Si la discreción fue uno de sus mayores dones, también fue una particularidad que lo alejó de la fama. Tuvo el gran éxito de un gran escritor, que es la aceptación de sus pares, no ese éxito un poco vacuo de quien vive para complacer a los demás.
Maupassant dijo que no hay poder más grande que el de una palabra bien acomodada en el lugar justo. Las palabras importan y por eso hay que defender su uso y combatir su mal uso. Álvaro aplicó este lema a todo. Con el paso del tiempo, confirmó que, en la escritura como en la vida, cada día es nuevo, todo texto es el primero, el amanecer ofrece una nueva oportunidad y el ayer queda en el pasado. Es decir, la buena escritura no es acumulativa. Cada frase es una batalla contra el caos. Cada oración es la primera. Todo texto es siempre un misterio.

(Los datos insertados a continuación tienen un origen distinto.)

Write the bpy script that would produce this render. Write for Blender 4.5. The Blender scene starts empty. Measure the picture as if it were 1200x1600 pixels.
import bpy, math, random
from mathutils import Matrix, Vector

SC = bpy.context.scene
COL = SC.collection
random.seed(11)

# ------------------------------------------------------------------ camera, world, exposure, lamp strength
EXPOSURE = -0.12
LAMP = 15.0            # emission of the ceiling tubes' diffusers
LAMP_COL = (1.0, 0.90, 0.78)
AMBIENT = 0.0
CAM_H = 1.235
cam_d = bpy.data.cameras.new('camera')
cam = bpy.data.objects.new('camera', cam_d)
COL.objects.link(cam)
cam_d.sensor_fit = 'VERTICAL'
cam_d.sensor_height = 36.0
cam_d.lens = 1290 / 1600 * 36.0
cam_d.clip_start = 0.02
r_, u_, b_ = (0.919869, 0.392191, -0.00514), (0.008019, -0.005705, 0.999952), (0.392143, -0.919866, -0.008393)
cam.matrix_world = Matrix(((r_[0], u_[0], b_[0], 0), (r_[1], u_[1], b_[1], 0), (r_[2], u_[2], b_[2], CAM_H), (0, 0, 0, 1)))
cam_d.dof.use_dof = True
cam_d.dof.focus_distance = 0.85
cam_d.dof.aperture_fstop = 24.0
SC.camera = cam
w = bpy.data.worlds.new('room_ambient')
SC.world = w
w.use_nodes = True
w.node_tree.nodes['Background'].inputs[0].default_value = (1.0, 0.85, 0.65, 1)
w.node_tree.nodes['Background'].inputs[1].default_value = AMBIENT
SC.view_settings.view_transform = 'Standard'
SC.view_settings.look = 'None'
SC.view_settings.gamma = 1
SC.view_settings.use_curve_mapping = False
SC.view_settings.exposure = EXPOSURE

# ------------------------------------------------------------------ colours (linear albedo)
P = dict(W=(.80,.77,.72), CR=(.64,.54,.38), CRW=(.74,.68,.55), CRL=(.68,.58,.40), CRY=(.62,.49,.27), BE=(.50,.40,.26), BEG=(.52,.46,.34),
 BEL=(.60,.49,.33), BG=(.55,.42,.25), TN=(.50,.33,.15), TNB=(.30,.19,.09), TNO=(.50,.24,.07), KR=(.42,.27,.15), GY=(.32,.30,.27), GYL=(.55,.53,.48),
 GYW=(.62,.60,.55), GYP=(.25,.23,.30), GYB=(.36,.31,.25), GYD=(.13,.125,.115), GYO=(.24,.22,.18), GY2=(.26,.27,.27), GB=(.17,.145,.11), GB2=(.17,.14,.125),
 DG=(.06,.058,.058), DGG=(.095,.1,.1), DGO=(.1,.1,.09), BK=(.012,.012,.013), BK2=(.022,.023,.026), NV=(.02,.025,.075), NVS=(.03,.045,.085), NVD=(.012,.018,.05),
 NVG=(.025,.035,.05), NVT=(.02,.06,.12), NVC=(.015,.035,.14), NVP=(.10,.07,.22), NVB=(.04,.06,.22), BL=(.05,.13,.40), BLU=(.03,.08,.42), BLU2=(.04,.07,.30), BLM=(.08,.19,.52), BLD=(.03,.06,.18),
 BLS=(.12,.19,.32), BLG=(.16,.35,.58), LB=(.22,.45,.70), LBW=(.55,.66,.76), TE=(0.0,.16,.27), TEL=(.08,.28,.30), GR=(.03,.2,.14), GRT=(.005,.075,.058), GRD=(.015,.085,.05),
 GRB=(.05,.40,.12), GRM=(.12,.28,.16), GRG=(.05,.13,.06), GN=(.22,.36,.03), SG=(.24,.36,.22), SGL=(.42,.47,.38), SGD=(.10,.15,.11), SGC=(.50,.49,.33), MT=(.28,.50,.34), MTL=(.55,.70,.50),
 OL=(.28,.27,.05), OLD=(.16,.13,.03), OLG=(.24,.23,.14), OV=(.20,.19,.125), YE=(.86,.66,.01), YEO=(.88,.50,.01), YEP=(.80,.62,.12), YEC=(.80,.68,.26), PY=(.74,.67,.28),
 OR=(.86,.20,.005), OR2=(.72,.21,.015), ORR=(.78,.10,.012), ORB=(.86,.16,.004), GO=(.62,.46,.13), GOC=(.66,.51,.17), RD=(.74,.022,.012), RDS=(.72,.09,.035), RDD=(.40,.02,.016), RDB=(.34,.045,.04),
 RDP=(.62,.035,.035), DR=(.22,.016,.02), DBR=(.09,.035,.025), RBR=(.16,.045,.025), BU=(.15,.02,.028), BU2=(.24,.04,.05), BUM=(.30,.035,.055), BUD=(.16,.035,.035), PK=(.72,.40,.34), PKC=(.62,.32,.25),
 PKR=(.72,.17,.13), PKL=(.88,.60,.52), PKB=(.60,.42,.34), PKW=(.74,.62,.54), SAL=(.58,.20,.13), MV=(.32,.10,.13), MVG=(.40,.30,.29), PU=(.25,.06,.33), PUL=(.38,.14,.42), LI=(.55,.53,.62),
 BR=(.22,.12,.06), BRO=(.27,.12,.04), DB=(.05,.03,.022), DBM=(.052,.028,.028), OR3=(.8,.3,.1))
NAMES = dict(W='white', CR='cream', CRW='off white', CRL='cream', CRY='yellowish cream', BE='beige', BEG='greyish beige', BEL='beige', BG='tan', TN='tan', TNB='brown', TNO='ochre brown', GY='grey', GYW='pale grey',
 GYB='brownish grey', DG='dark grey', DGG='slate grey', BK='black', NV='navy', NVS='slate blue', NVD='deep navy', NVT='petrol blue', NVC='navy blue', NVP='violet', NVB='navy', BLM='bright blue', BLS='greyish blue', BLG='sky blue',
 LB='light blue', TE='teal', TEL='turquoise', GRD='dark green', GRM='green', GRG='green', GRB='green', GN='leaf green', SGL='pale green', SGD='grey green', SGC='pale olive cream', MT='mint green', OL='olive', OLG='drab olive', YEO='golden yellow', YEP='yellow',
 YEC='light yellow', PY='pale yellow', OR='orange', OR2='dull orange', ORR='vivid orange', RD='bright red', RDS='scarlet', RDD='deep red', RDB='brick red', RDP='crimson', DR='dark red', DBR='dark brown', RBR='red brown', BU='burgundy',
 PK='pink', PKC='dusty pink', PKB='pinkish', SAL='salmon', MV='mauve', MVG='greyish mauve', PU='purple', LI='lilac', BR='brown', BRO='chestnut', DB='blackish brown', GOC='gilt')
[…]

Los laureles, si es que los hay, consisten en mantenerse fiel a uno mismo, a aquello en lo que uno cree, a luchar por aquello por lo que está uno dispuesto a defender. Me parece que, en gran medida, Álvaro vivió según sus propios términos, en la inseparable compañía de su esposa, la poeta Tedi López Mills. Su mayor recompensa fue escribir los libros que quiso escribir y, a través de su labor editorial, acercarnos a textos exquisitos en su temática y en su forma, que nos cobijan y estimulan la imaginación.
A casi ocho meses de su muerte, el mundo no es mejor sin él. Se encargó, sin embargo, de dejarnos una tabla de salvación: sus libros, traducciones y ediciones que nos ayudan a sobrevivir y a encontrarle sentido a nuestra existencia.
Gracias, Álvaro, por no traicionarte y no traicionarnos. Gracias por tu auténtica amistad. Con un laurel en la mano te digo: Te extraño Álvaro.